Based on a story by Friedrich Duerenmatt, The Visit poses the question of morality's subservience to the dollar (or, in this case, the dinar). A wealthy Yugoslavian widow (Ingrid Bergman) returns after twenty years to the small town from which she had been driven, disgraced and pregnant, by the perjured testimony of her lover, Serge Miller. Now, she offers to free the town and its inhabitants from their poverty at a stroke--in return for Miller's life. After hearing their first indignant refusal, she settles down to wait.

Clearly this poses something of a moral problem for the good townspeople; it's not every day that Murder Inc., offers to go public. But director Bernard Wicki for some reason keeps his camera resolutely trained on Miller, the victim. As the town, by quick stages, turns on him, Miller covers a reasonable--but hardly unexpected--course from confidence to apprehension to terror.

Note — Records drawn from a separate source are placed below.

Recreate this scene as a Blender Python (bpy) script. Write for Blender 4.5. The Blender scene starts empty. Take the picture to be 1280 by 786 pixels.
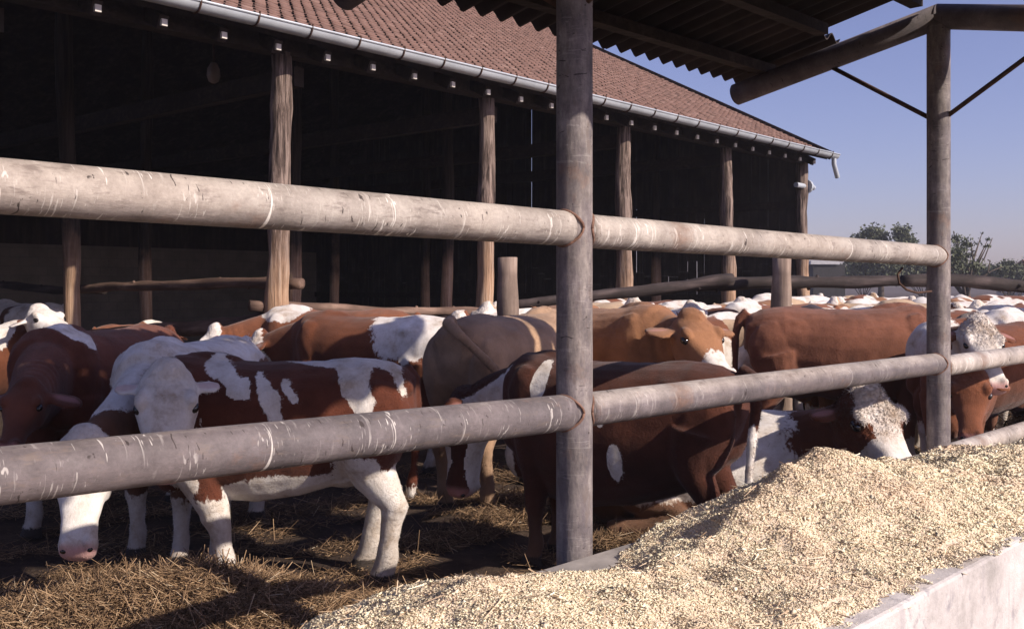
import bpy, bmesh, math, random
import numpy as np
from mathutils import Vector, Matrix, noise as mnoise
R = math.radians
random.seed(7); np.random.seed(7)
S = bpy.context.scene
C = S.collection
# ------------------------------------------------------------------ camera, sky, sun, exposure
H = 1.45; F = 1250.0; HY = 357.0
cam = bpy.data.objects.new('camera', bpy.data.cameras.new('camera')); C.objects.link(cam); S.camera = cam
cam.location = (0, 0, H); cam.rotation_euler = (R(90), 0, 0)
cam.data.lens = 36 * F / 1280; cam.data.sensor_width = 36; cam.data.shift_y = -(393 - HY) / 1280
cam.data.clip_start = 0.05; cam.data.clip_end = 3000
SUN_AZ, SUN_EL = R(120), R(31)          # clockwise from +Y
tosun = Vector((math.sin(SUN_AZ) * math.cos(SUN_EL), math.cos(SUN_AZ) * math.cos(SUN_EL), math.sin(SUN_EL)))
W = bpy.data.worlds.new('World'); S.world = W; W.use_nodes = True
wn = W.node_tree.nodes; wl = W.node_tree.links
bg = wn['Background']; sky = wn.new('ShaderNodeTexSky'); sky.sky_type = 'NISHITA'; sky.sun_disc = False
sky.sun_elevation = SUN_EL; sky.sun_rotation = SUN_AZ; sky.air_density = 1.0; sky.dust_density = 0.9; sky.ozone_density = 2.5
tint = wn.new('ShaderNodeMixRGB'); tint.blend_type = 'MULTIPLY'; tint.inputs[0].default_value = 1
tint.inputs[2].default_value = (1.17, 0.99, 1.30, 1)
hs = wn.new('ShaderNodeHueSaturation'); hs.inputs['Saturation'].default_value = 0.9
wl.new(sky.outputs[0], hs.inputs['Color']); wl.new(hs.outputs[0], tint.inputs[1]); wl.new(tint.outputs[0], bg.inputs[0]); bg.inputs[1].default_value = 0.078
sl = bpy.data.lights.new('sun', 'SUN'); sl.energy = 4.6; sl.angle = R(0.55); sl.color = (1.0, 0.88, 0.76)
so = bpy.data.objects.new('sun', sl); C.objects.link(so); so.rotation_euler = (-tosun).to_track_quat('-Z', 'Y').to_euler(); so.location = (8, -6, 9)
S.view_settings.view_transform = 'Standard'; S.view_settings.look = 'None'; S.view_settings.exposure = 0.40; S.view_settings.gamma = 1
S.view_settings.use_curve_mapping = False
S.cycles.max_bounces = 6

# ------------------------------------------------------------------ helpers
def tag(o, label=None, cat=None, group=None, kind=None):
    if label: o['label'] = label
    if cat: o['category'] = cat
    if group: o['group'] = group
    if kind: o['kind'] = kind
    return o
def empty(name, loc=(0, 0, 0), rz=0):
    o = bpy.data.objects.new(name, None); C.objects.link(o); o.location = loc; o.rotation_euler = (0, 0, rz); o.empty_display_size = .2
    return o
def link_mesh(name, me, mats, parent=None, smooth=False):
    if not isinstance(mats, (list, tuple)): mats = [mats]
    for m in mats:
        if m: me.materials.append(m)
    if smooth:
        me.polygons.foreach_set('use_smooth', [True] * len(me.polygons))
    o = bpy.data.objects.new(name, me); C.objects.link(o)
    if parent: o.parent = parent; o.matrix_parent_inverse = (Matrix.Translation(parent.location) @ parent.rotation_euler.to_matrix().to_4x4()).inverted()
    return o
def np_mesh(name, verts, faces_flat, per, mats, parent=None, smooth=False, vattr=None, fcol=None):
    """verts Nx3, faces_flat 1-d loops, per = verts per face"""
    me = bpy.data.meshes.new(name); n = len(verts); nf = len(faces_flat) // per
    me.vertices.add(n); me.vertices.foreach_set('co', np.asarray(verts, dtype=np.float32).ravel())
    me.loops.add(len(faces_flat)); me.loops.foreach_set('vertex_index', np.asarray(faces_flat, dtype=np.int32))
    me.polygons.add(nf); me.polygons.foreach_set('loop_start', np.arange(0, nf * per, per, dtype=np.int32))
    me.update(calc_edges=True); me.validate()
    if vattr:
        for k, v in vattr.items():
            a = me.attributes.new(k, 'FLOAT', 'POINT'); a.data.foreach_set('value', np.asarray(v, dtype=np.float32))
    return link_mesh(name, me, mats, parent, smooth)
class MB:
    def __init__(s): s.bm = bmesh.new()
    def box(s, c, size, rot=None):
        m = Matrix.Translation(c) @ (rot.to_4x4() if rot else Matrix()) @ Matrix.Diagonal((*size, 1))
        bmesh.ops.create_cube(s.bm, size=1, matrix=m); return s
    def beam(s, a, b, w, h, up=(0, 0, 1)):
        a = Vector(a); b = Vector(b); t = (b - a).normalized(); side = t.cross(Vector(up)).normalized(); u = side.cross(t)
        rot = Matrix((t, side, u)).transposed()
        return s.box((a + b) / 2, ((b - a).length, w, h), rot)
    def tube(s, pts, rad, seg=16, cap=True, jit=0, squash=None, seed=0):
        pts = [Vector(p) for p in pts]; n = len(pts)
        if not isinstance(rad, (list, tuple)): rad = [rad] * n
        rings = []; ref = None
        for i, p in enumerate(pts):
            t = (pts[min(i + 1, n - 1)] - pts[max(i - 1, 0)]).normalized()
            if ref is None:
                ref = t.orthogonal().normalized()
            else:
                ref = (ref - t * ref.dot(t)).normalized()
            b = t.cross(ref); ring = []
            for k in range(seg):
                a = 2 * math.pi * k / seg; d = ref * math.cos(a) + b * math.sin(a)
                r = rad[i]
                if jit: r *= 1 + jit * mnoise.noise((p * 2.6 + d * 1.1) + Vector((seed, seed * .7, 0))) + jit * .5 * mnoise.noise(p * 9 + d * 2.5 + Vector((seed, 0, 0)))
                ring.append(s.bm.verts.new(p + d * r))
            rings.append(ring)
        for i in range(n - 1):
            for k in range(seg):
                s.bm.faces.new((rings[i][k], rings[i][(k + 1) % seg], rings[i + 1][(k + 1) % seg], rings[i + 1][k]))
        if cap:
            s.bm.faces.new(rings[0][::-1]); s.bm.faces.new(rings[-1])
        return s
    def ell(s, c, r, rot=None, sub=2):
        m = Matrix.Translation(c) @ (rot.to_4x4() if rot else Matrix()) @ Matrix.Diagonal((*r, 1))
        bmesh.ops.create_icosphere(s.bm, subdivisions=sub, radius=1, matrix=m); return s
    def build(s, name, mat, parent=None, smooth=False, bevel=0):
        bmesh.ops.recalc_face_normals(s.bm, faces=s.bm.faces[:])
        me = bpy.data.meshes.new(name); s.bm.to_mesh(me); s.bm.free()
        o = link_mesh(name, me, mat, parent, smooth)
        if bevel:
            b = o.modifiers.new('bevel', 'BEVEL'); b.width = bevel; b.segments = 2; b.limit_method = 'ANGLE'
        return o
def autosmooth(o, ang=40):
    me = o.data
    me.polygons.foreach_set('use_smooth', [True] * len(me.polygons))
    bm = bmesh.new(); bm.from_mesh(me)
    for e in bm.edges:
        if len(e.link_faces) == 2 and e.calc_face_angle(0) > R(ang): e.smooth = False
    bm.to_mesh(me); bm.free(); return o
def at(px, py, Z): return Vector(((px - 640) / F * Z, Z, H - (py - HY) / F * Z))

# ------------------------------------------------------------------ materials
def newmat(name, rough=.8):
    m = bpy.data.materials.new(name); m.use_nodes = True; nt = m.node_tree
    b = nt.nodes['Principled BSDF']; b.inputs['Roughness'].default_value = rough
    b.inputs['Specular IOR Level'].default_value = .3
    return m, nt.nodes, nt.links, b
def tex(n, l, kind='Noise', scale=5, detail=5, rough=.6, vec=None, mapping=None, coord='Object'):
    t = n.new('ShaderNodeTex' + kind)
    t.inputs['Scale'].default_value = scale
    if kind == 'Noise': t.inputs['Detail'].default_value = detail; t.inputs['Roughness'].default_value = rough
    if vec is None:
        tc = n.new('ShaderNodeTexCoord'); vec = tc.outputs[coord]
    if mapping:
        mp = n.new('ShaderNodeMapping'); mp.inputs['Scale'].default_value = mapping; l.new(vec, mp.inputs[0]); vec = mp.outputs[0]
    l.new(vec, t.inputs['Vector']); return t
def ramp(n, l, fac, stops):
    r = n.new('ShaderNodeValToRGB'); e = r.color_ramp.elements
    while len(e) < len(stops): e.new(.5)
    for i, (p, c) in enumerate(stops):
        e[i].position = p; e[i].color = (*c, 1) if len(c) == 3 else c
    l.new(fac, r.inputs[0]); return r
def bump(n, l, b, h, strength=.4, dist=.01, prev=None):
    u = n.new('ShaderNodeBump'); u.inputs['Strength'].default_value = strength; u.inputs['Distance'].default_value = dist
    l.new(h, u.inputs['Height'])
    if prev: l.new(prev, u.inputs['Normal'])
    l.new(u.outputs[0], b.inputs['Normal']); return u.outputs[0]
def mix(n, l, fac, a, b, mode='MIX'):
    m = n.new('ShaderNodeMixRGB'); m.blend_type = mode
    for i, v in ((0, fac), (1, a), (2, b)):
        if isinstance(v, bpy.types.NodeSocket): l.new(v, m.inputs[i])
        elif isinstance(v, (int, float)): m.inputs[i].default_value = v
        else: m.inputs[i].default_value = (*v, 1)
    return m.outputs[0]
def mth(n, l, op, a, b=None, c=None, clamp=False):
    m = n.new('ShaderNodeMath'); m.operation = op; m.use_clamp = clamp
    for i, v in enumerate((a, b, c)):
        if v is None: continue
        if isinstance(v, bpy.types.NodeSocket): l.new(v, m.inputs[i])
        else: m.inputs[i].default_value = v
    return m.outputs[0]
def attr(n, name):
    a = n.new('ShaderNodeAttribute'); a.attribute_name = name; return a

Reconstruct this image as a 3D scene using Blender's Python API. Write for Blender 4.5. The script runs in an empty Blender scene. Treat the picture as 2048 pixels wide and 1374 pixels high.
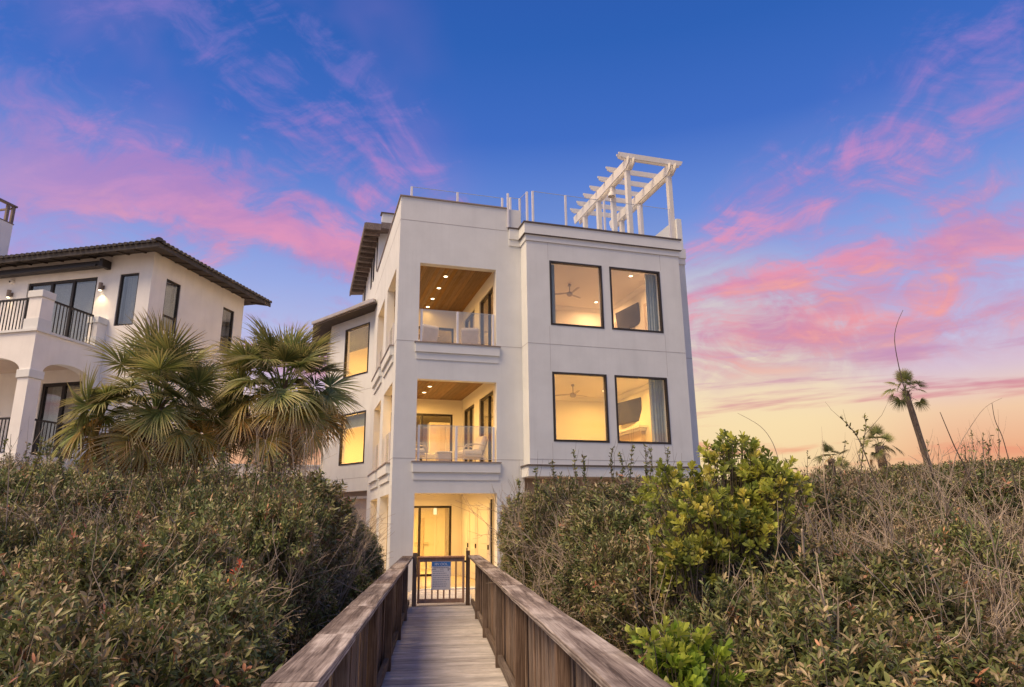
import bpy, bmesh, math, random
import numpy as np
from mathutils import Vector, Matrix

C = bpy.context.scene.collection
SC = bpy.context.scene
R = math.radians

# ------------------------------------------------------------------ camera
# world frame: X along the beach house front, Y into the house, Z up, z = 0 on the boardwalk deck
CAM_YAW, CAM_PITCH, CAM_ROLL = R(16.835), R(14.717), R(-0.614)
CAM_POS = Vector((0.0, 0.0, 1.70))
FPX = 1380.0
fwd = Vector((math.sin(CAM_YAW) * math.cos(CAM_PITCH), math.cos(CAM_YAW) * math.cos(CAM_PITCH), math.sin(CAM_PITCH)))
rgt0 = Vector((math.cos(CAM_YAW), -math.sin(CAM_YAW), 0.0))
up0 = rgt0.cross(fwd)
rgt = math.cos(CAM_ROLL) * rgt0 + math.sin(CAM_ROLL) * up0
upv = -math.sin(CAM_ROLL) * rgt0 + math.cos(CAM_ROLL) * up0
cam_data = bpy.data.cameras.new('camera')
cam = bpy.data.objects.new('camera', cam_data)
C.objects.link(cam)
m = Matrix((rgt, upv, -fwd)).transposed().to_4x4()
m.translation = CAM_POS
cam.matrix_world = m
cam_data.sensor_width = 36.0
cam_data.lens = 36.0 * FPX / 2048.0
cam_data.clip_start = 0.05
cam_data.clip_end = 3000.0
SC.camera = cam

def ray_at(px, py, depth):
    """world point seen at photo pixel (px, py), depth metres along the view axis (used to survey positions)"""
    return CAM_POS + depth * (fwd + rgt * ((px - 1024.0) / FPX) - upv * ((py - 687.0) / FPX))

def to_px(p):
    q = Vector(p) - CAM_POS
    z = q.dot(fwd)
    return 1024.0 + FPX * q.dot(rgt) / z, 687.0 - FPX * q.dot(upv) / z, z

# ------------------------------------------------------------------ sun and sky
SUN_AZ = R(252.0)      # compass-style from +Y towards +X: the sun stands to the left, a little behind the camera
SUN_EL = R(54.0)
SUN_DIR = Vector((math.sin(SUN_AZ) * math.cos(SUN_EL), math.cos(SUN_AZ) * math.cos(SUN_EL), math.sin(SUN_EL)))
sun_d = bpy.data.lights.new('sun', 'SUN')
sun_d.energy = 4.6
sun_d.angle = R(36.0)
sun_d.color = (1.0, 0.74, 0.45)
sun = bpy.data.objects.new('sun', sun_d)
C.objects.link(sun)
sun.rotation_euler = SUN_DIR.to_track_quat('Z', 'Y').to_euler()

def lin(r, g, b):
    f = lambda c: (c / 255.0 / 12.92) if c <= 10.3 else (((c / 255.0) + 0.055) / 1.055) ** 2.4
    return (f(r), f(g), f(b), 1.0)

world = bpy.data.worlds.new('World')
SC.world = world
world.use_nodes = True
WT = world.node_tree
WT.nodes.clear()

class NT:
    """small helper to write node graphs as expressions"""
    def __init__(s, t): s.t = t
    def new(s, typ, **kw):
        n = s.t.nodes.new(typ)
        for k, v in kw.items(): setattr(n, k, v)
        return n
    def put(s, sock, v):
        if isinstance(v, bpy.types.NodeSocket): s.t.links.new(v, sock)
        elif v is not None: sock.default_value = v
    def math(s, op, a, b=None, c=None, clamp=False):
        n = s.new('ShaderNodeMath', operation=op); n.use_clamp = clamp
        s.put(n.inputs[0], a); s.put(n.inputs[1], b)
        if c is not None: s.put(n.inputs[2], c)
        return n.outputs[0]
    def add(s, a, b): return s.math('ADD', a, b)
    def sub(s, a, b): return s.math('SUBTRACT', a, b)
    def mul(s, a, b): return s.math('MULTIPLY', a, b)
    def div(s, a, b): return s.math('DIVIDE', a, b)
    def smooth(s, x, lo, hi, o0=0.0, o1=1.0):
        n = s.new('ShaderNodeMapRange', interpolation_type='SMOOTHSTEP')
        s.put(n.inputs['Value'], x)
        n.inputs['From Min'].default_value = lo; n.inputs['From Max'].default_value = hi
        n.inputs['To Min'].default_value = o0; n.inputs['To Max'].default_value = o1
        return n.outputs[0]
    def ramp(s, x, stops, interp='LINEAR'):
        n = s.new('ShaderNodeValToRGB'); cr = n.color_ramp; cr.interpolation = interp
        while len(cr.elements) > 1: cr.elements.remove(cr.elements[-1])
        cr.elements[0].position = stops[0][0]; cr.elements[0].color = stops[0][1]
        for p, c in stops[1:]:
            e = cr.elements.new(p); e.color = c
        s.put(n.inputs[0], x)
        return n.outputs[0]
    def mix(s, f, a, b, mode='MIX'):
        n = s.new('ShaderNodeMix', data_type='RGBA', blend_type=mode)
        s.put(n.inputs[0], f); s.put(n.inputs[6], a); s.put(n.inputs[7], b)
        return n.outputs[2]
    def xyz(s, x, y, z):
        n = s.new('ShaderNodeCombineXYZ')
        s.put(n.inputs[0], x); s.put(n.inputs[1], y); s.put(n.inputs[2], z)
        return n.outputs[0]
    def noise(s, vec, scale, detail=5.0, rough=0.55, dist=0.0):
        n = s.new('ShaderNodeTexNoise')
        s.put(n.inputs['Vector'], vec)
        n.inputs['Scale'].default_value = scale; n.inputs['Detail'].default_value = detail
        n.inputs['Roughness'].default_value = rough; n.inputs['Distortion'].default_value = dist
        return n.outputs[0]
    def dot(s, v, w):
        n = s.new('ShaderNodeVectorMath', operation='DOT_PRODUCT')
        s.put(n.inputs[0], v); n.inputs[1].default_value = tuple(w)
        return n.outputs['Value']

def g(v): return (v, v, v, 1.0)

def build_sky():
    n = NT(WT)
    d = n.new('ShaderNodeTexCoord').outputs['Generated']
    sep = n.new('ShaderNodeSeparateXYZ'); WT.links.new(d, sep.inputs[0])
    dx, dy, dz = sep.outputs
    el = n.math('ARCSINE', n.math('MAXIMUM', dz, -0.2))            # radians
    elf = n.div(el, R(90.0))
    # clear-sky gradient of the dusk
    k = lambda deg: deg / 90.0
    base = n.ramp(elf, [(0.0, lin(226, 146, 108)), (k(4.5), lin(240, 172, 128)), (k(7.5), lin(246, 204, 166)),
                        (k(10.5), lin(226, 206, 218)), (k(14), lin(194, 196, 232)), (k(19), lin(156, 174, 232)),
                        (k(25), lin(108, 142, 220)), (k(31), lin(64, 110, 200)), (k(38), lin(44, 97, 184)),
                        (k(55), lin(28, 70, 158)), (1.0, lin(22, 58, 140))])
    # unseen sky away from the sunset, pale lavender and brightened as facade fill light
    anti = n.ramp(elf, [(0.0, lin(212, 200, 196)), (k(8), lin(222, 214, 214)), (k(14), lin(208, 210, 228)), (k(22), lin(172, 190, 230)),
                        (k(31), lin(104, 144, 214)), (k(45), lin(56, 106, 192)), (1.0, lin(24, 62, 146))])
    vd = Vector((math.sin(R(28)), math.cos(R(28)), 0))
    base = n.mix(n.smooth(n.dot(d, vd), 0.45, -0.25), base, anti)
    # glow low in the sky where the sun has gone down, right of the house
    sd = ray_at(1430, 870, 1.0) - CAM_POS; sd.normalize()
    gl = n.smooth(n.dot(d, sd), math.cos(R(17)), 1.0)
    base = n.mix(n.mul(gl, 0.75), base, lin(255, 232, 176))
    # high cloud streaks fan out from one point of the sky (wind-drawn, parallel in the air)
    a = (ray_at(1133, 668, 1.0) - CAM_POS).normalized()
    b1 = Vector((a.y, -a.x, 0)).normalized(); b2 = b1.cross(a)
    ca = n.math('MAXIMUM', n.dot(d, a), 0.05)
    u = n.div(n.dot(d, b1), ca); v = n.div(n.dot(d, b2), ca)
    front = n.smooth(n.dot(d, a), 0.15, 0.5)
    wv = n.xyz(n.mul(u, 1.0), n.mul(v, 1.0), 0.0)
    w1 = n.sub(n.noise(wv, 2.6, 4.0), 0.5)
    phi = n.div(n.add(n.math('ARCTAN2', v, u), n.mul(w1, 0.34)), math.pi)          # 0 right, 0.5 up, 1 left
    r = n.math('SQRT', n.add(n.mul(u, u), n.mul(v, v)))
    q = lambda deg: deg / 180.0
    sect = n.ramp(phi, [(0.0, g(.80)), (q(5), g(.76)), (q(9), g(.60)), (q(12.5), g(.95)), (q(16), g(.62)), (q(20), g(.50)),
                        (q(26), g(.66)), (q(33), g(.60)), (q(39), g(.30)), (q(45), g(.05)), (q(60), g(.0)), (q(104), g(.0)), (q(116), g(.20)),
                        (q(128), g(.46)), (q(137), g(.64)), (q(143), g(.52)), (q(150), g(.46)), (q(156), g(.72)), (q(160.5), g(1.0)),
                        (q(165), g(.70)), (q(171), g(.42)), (q(180), g(.50))])
    fi = n.xyz(n.mul(phi, 16.0), n.mul(r, 2.3), 3.7)
    s1 = n.noise(fi, 1.0, 6.0, 0.62, 0.5)
    s2 = n.noise(n.xyz(n.mul(phi, 46.0), n.mul(r, 3.4), 8.2), 1.0, 5.0, 0.6, 0.7)
    fine = n.noise(n.xyz(n.mul(u, 1.2), n.mul(v, 2.0), 1.3), 7.0, 7.0, 0.66, 0.9)
    tex = n.add(n.add(n.mul(s1, 0.33), n.mul(fine, 0.44)), n.mul(s2, 0.23))
    # patch of broken cloud in the right-hand half and thin veil everywhere
    lim = n.sub(0.70, n.mul(sect, 0.36))
    alpha = n.math('MULTIPLY', n.smooth(n.sub(tex, lim), -0.075, 0.15), 1.0)
    alpha = n.mul(alpha, n.smooth(sect, 0.02, 0.35))
    alpha = n.mul(alpha, n.smooth(r, 1.25, 0.35, 0.36, 1.0))
    alpha = n.mul(alpha, front)
    alpha = n.mul(alpha, n.smooth(el, R(8.5), R(14)))
    ccol = n.ramp(elf, [(0.0, lin(250, 160, 116)), (k(9), lin(252, 160, 132)), (k(13), lin(252, 152, 146)), (k(17), lin(244, 150, 164)),
                        (k(23), lin(232, 150, 188)), (k(29), lin(186, 136, 206)), (k(36), lin(128, 120, 208)), (1.0, lin(70, 90, 180))])
    lit = n.smooth(n.noise(n.xyz(n.mul(u, 1.5), n.mul(v, 4.0), 9.1), 3.2, 5.0, 0.6, 0.6), 0.36, 0.66)
    cshade = n.mix(n.math('MULTIPLY', n.sub(1.0, lit), 0.85), ccol, n.mix(0.5, ccol, lin(134, 118, 196)))
    cshade = n.mix(n.smooth(alpha, 0.75, 0.15, 0.0, 0.55), cshade, lin(150, 132, 206))
    warm = n.mul(n.smooth(n.add(n.mul(fine, 0.5), n.mul(s2, 0.5)), 0.50, 0.68), n.mul(n.smooth(el, R(27), R(17)), n.smooth(alpha, 0.35, 0.9)))
    cshade = n.mix(n.mul(warm, 0.75), cshade, lin(255, 170, 148))
    col = n.mix(n.mul(alpha, 0.95), base, cshade)
    # broad violet veil
    veil = n.mul(n.smooth(n.noise(n.xyz(u, v, 5.0), 1.9, 4.0, 0.55, 0.4), 0.42, 0.66), n.mul(front, 0.26))
    veil = n.mul(veil, n.mul(n.smooth(sect, 0.05, 0.4), n.smooth(el, R(10), R(16))))
    col = n.mix(veil, col, lin(176, 134, 206))
    # flat bars of cloud near the skyline
    az = n.math('ARCTAN2', dx, dy)
    hb = n.noise(n.xyz(n.mul(az, 3.2), n.mul(el, 30.0), 0.0), 1.0, 5.0, 0.58, 0.35)
    bar = n.mul(n.smooth(hb, 0.50, 0.66), n.mul(n.smooth(el, R(2.5), R(5.5)), n.smooth(el, R(15.5), R(12))))
    bcol = n.ramp(elf, [(0.0, lin(236, 132, 92)), (k(6), lin(240, 142, 112)), (k(9), lin(214, 134, 150)), (k(13), lin(196, 150, 196)), (1.0, lin(196, 150, 196))])
    col = n.mix(n.mul(bar, 0.85), col, bcol)
    # physical sky for the same sun, a small share of the light
    sky = n.new('ShaderNodeTexSky', sky_type='NISHITA')
    sky.sun_disc = False; sky.sun_elevation = SUN_EL; sky.sun_rotation = SUN_AZ
    tot = n.mix(1.0, n.mix(1.0, col, g(0.94), 'MULTIPLY'), n.mix(1.0, sky.outputs[0], g(0.006), 'MULTIPLY'), 'ADD')
    below = n.smooth(dz, -0.04, 0.0)
    tot = n.mix(below, lin(96, 84, 72), tot)
    bg = n.new('ShaderNodeBackground')
    WT.links.new(tot, bg.inputs['Color']); bg.inputs['Strength'].default_value = 1.0
    out = n.new('ShaderNodeOutputWorld'); WT.links.new(bg.outputs[0], out.inputs['Surface'])
build_sky()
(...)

But the townspeople are presumably not Mafiosi, but rather--according to a righteous defense by their mayor--decent, humane people incapable even of considering such an offer. Yet the town council, headed by the mayor himself, ultimately revives the death penalty and condemns Miller--with the town's unanimous approval. The moral collapse of the mayor, of the schoolmaster (who seems not to care about the money), of the bishop--these Wicki slights.

Flabby characterization doesn't help, but the film's compelling fault is its total lack of tension. Underneath a sometimes-bizarre exterior beats a heart of purest melodrama: will Reason and Humanity save Miller from the whirling ripsaw? The answer is really never in doubt, and melodrama without suspense is like borsht without beets.

Even if the widow's emotions have been crippled--as she contends--by her betrayal by Miller, Ingrid Bergman's portrayal is flat as a steppe, alternating facile hatred with superficial charm. Anthony Quinn does better as Miller, in a roomier role. Several relatives of the producer seem to be cast in the minor parts. Maybe Wicki knew what he was about after all.